Structural Engineering of Donor−π–Acceptor Conjugated Polymers for Facilitating Charge Separation: A Dual-Functional Photocatalysis

Conjugated polymers have emerged in recent years as prospective organic semiconductors in solar energy conversion. However, developing highly efficient conjugated polymers is still a grand challenge. Herein, we first demonstrate the fabrication of two donor−π–acceptor (D−π–A) conjugated polymers (N-DEA-TBP and L-DEA-DBP) by incorporating redox-active anthraquinone into pyrene units through acetenyl linkages. Comprehensive experiments and density functional theory calculations reveal that the network-conjugated chain and acetenyl-bridged conjugated structure facilitate charge utilization and separation/transfer in the skeleton.
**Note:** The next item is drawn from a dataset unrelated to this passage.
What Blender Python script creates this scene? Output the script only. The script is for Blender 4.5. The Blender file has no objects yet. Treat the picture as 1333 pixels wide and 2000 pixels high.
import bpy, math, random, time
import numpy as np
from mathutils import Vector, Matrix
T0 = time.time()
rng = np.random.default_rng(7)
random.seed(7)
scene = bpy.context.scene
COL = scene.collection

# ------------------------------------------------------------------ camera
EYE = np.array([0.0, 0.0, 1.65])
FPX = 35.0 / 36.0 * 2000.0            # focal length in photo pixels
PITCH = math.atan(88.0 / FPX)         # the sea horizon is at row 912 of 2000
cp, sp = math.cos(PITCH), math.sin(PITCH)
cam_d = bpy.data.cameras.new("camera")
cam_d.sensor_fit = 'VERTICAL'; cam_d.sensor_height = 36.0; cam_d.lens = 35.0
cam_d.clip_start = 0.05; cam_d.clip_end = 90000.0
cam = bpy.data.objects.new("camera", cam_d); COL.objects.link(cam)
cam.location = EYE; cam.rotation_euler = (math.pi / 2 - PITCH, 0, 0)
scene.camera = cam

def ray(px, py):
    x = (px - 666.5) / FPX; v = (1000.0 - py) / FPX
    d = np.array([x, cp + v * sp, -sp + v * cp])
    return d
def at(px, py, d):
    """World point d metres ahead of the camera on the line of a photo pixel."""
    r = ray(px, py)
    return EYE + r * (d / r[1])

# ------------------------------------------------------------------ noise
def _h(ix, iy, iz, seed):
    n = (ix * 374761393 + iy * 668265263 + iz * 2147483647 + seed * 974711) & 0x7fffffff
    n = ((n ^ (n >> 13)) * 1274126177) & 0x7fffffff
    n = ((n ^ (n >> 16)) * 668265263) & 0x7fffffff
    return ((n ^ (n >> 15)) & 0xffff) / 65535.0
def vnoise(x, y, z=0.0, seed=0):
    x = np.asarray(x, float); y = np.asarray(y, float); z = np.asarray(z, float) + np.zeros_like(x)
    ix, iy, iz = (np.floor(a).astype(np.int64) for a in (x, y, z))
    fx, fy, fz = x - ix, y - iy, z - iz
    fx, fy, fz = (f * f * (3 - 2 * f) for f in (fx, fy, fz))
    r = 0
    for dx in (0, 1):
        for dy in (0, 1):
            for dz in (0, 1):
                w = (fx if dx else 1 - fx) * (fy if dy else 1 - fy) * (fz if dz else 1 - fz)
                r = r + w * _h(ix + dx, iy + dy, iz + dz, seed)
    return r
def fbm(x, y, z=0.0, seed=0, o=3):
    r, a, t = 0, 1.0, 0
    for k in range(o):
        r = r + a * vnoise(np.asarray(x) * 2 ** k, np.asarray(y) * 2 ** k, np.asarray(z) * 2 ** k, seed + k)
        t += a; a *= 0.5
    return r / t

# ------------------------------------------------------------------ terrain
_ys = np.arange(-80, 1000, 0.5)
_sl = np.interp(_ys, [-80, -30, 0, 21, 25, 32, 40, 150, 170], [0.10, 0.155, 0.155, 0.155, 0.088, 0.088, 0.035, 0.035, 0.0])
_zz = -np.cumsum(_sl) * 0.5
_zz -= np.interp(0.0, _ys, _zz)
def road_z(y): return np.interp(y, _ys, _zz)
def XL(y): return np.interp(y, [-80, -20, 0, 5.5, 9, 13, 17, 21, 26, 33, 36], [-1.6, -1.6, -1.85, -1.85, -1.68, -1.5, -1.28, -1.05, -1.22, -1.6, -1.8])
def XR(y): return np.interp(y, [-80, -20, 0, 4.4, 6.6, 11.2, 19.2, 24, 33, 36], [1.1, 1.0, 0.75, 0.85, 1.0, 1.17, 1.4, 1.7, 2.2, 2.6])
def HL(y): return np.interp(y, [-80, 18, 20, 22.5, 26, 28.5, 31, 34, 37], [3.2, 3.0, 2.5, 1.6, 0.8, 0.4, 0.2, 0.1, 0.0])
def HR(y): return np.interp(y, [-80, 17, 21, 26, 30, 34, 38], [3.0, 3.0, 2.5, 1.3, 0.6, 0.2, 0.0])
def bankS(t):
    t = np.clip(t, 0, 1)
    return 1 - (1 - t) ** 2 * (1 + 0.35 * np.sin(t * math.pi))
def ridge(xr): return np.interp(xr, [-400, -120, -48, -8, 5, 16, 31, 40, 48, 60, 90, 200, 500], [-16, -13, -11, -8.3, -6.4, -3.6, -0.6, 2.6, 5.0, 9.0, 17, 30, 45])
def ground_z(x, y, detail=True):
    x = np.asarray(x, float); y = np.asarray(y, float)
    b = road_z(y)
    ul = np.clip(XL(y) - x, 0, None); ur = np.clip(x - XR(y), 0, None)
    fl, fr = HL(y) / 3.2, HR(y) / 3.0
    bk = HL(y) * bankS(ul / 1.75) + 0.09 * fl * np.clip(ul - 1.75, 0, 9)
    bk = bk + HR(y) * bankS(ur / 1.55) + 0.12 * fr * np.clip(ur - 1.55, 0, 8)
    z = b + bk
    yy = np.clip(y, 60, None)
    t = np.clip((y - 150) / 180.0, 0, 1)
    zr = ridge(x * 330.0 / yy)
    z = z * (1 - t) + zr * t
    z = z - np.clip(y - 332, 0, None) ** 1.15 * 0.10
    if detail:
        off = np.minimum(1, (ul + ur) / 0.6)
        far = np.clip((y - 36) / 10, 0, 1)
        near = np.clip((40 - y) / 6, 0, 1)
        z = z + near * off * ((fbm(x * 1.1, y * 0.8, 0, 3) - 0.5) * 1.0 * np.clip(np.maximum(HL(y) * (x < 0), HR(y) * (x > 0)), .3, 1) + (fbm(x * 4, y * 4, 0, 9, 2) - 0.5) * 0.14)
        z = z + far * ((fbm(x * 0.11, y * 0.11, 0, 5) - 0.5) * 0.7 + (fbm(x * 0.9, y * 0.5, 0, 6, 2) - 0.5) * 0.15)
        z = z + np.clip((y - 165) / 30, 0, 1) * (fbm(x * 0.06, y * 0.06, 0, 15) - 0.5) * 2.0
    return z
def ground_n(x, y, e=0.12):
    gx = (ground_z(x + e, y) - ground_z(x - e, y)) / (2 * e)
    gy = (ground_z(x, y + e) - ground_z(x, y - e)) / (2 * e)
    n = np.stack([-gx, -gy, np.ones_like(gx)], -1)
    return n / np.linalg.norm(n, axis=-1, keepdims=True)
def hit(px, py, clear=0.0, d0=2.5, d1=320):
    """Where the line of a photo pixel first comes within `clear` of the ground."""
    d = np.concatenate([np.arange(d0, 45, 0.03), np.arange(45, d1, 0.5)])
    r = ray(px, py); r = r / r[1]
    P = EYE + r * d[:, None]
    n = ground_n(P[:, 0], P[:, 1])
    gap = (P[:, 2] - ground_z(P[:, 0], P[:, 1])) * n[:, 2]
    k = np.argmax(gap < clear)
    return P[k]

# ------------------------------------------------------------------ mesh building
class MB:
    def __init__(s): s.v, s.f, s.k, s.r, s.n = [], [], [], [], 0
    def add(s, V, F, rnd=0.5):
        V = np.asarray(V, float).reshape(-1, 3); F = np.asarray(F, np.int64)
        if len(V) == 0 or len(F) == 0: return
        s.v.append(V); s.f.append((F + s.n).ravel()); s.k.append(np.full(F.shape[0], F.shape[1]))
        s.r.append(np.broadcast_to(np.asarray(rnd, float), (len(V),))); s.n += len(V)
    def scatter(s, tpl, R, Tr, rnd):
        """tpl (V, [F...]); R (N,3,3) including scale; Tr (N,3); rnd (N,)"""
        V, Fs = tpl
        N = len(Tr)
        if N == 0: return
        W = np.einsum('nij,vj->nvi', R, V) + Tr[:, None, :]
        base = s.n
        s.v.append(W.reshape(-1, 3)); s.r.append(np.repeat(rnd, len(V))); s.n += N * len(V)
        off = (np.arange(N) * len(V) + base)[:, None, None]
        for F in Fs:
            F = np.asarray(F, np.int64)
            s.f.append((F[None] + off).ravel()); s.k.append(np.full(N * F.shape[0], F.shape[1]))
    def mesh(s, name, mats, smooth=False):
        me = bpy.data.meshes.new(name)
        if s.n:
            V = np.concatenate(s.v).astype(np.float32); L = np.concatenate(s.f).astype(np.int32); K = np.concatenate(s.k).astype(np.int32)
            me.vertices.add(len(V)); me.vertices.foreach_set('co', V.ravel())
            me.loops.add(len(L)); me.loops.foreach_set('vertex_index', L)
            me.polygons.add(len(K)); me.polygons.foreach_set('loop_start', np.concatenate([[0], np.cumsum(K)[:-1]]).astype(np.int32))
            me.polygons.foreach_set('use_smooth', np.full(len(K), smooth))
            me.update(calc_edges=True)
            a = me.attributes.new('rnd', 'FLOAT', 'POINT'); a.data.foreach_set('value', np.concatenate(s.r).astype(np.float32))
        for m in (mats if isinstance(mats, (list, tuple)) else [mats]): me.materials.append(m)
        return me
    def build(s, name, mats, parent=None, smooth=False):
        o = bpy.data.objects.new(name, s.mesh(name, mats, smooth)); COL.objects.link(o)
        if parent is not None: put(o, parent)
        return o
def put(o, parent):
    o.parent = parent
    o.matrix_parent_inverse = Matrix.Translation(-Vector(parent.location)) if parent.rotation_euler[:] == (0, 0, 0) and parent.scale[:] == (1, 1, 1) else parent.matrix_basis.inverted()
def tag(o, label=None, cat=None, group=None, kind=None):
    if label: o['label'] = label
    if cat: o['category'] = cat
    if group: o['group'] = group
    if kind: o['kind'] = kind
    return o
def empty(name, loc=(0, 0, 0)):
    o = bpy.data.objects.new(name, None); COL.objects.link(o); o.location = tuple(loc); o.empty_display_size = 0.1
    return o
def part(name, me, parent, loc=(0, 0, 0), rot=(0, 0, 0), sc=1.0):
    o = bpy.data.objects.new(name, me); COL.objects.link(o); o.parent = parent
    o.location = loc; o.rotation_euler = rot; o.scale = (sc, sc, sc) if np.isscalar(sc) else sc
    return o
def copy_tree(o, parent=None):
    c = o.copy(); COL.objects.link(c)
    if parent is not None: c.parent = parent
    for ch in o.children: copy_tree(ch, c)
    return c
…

Such advantages of N-DEA-TBP endow it with outstanding activity for the photoreduction of CO2 in H2O without a sacrificial agent and photosensitizer, affording CO as the sole carbonaceous product with a generation rate of 70.25 μmol·g–1·h–1 and nearly 100% selectivity, which is almost 2.6-fold as high as that of L-DEA-DBP. Furthermore, N-DEA-TBP also exhibits an attractive photocatalytic performance for selective aerobic oxidation of sulfides under visible light irradiation. This study contributes new insights into their underlying structure and morphology for enhancing charge separation and transfer.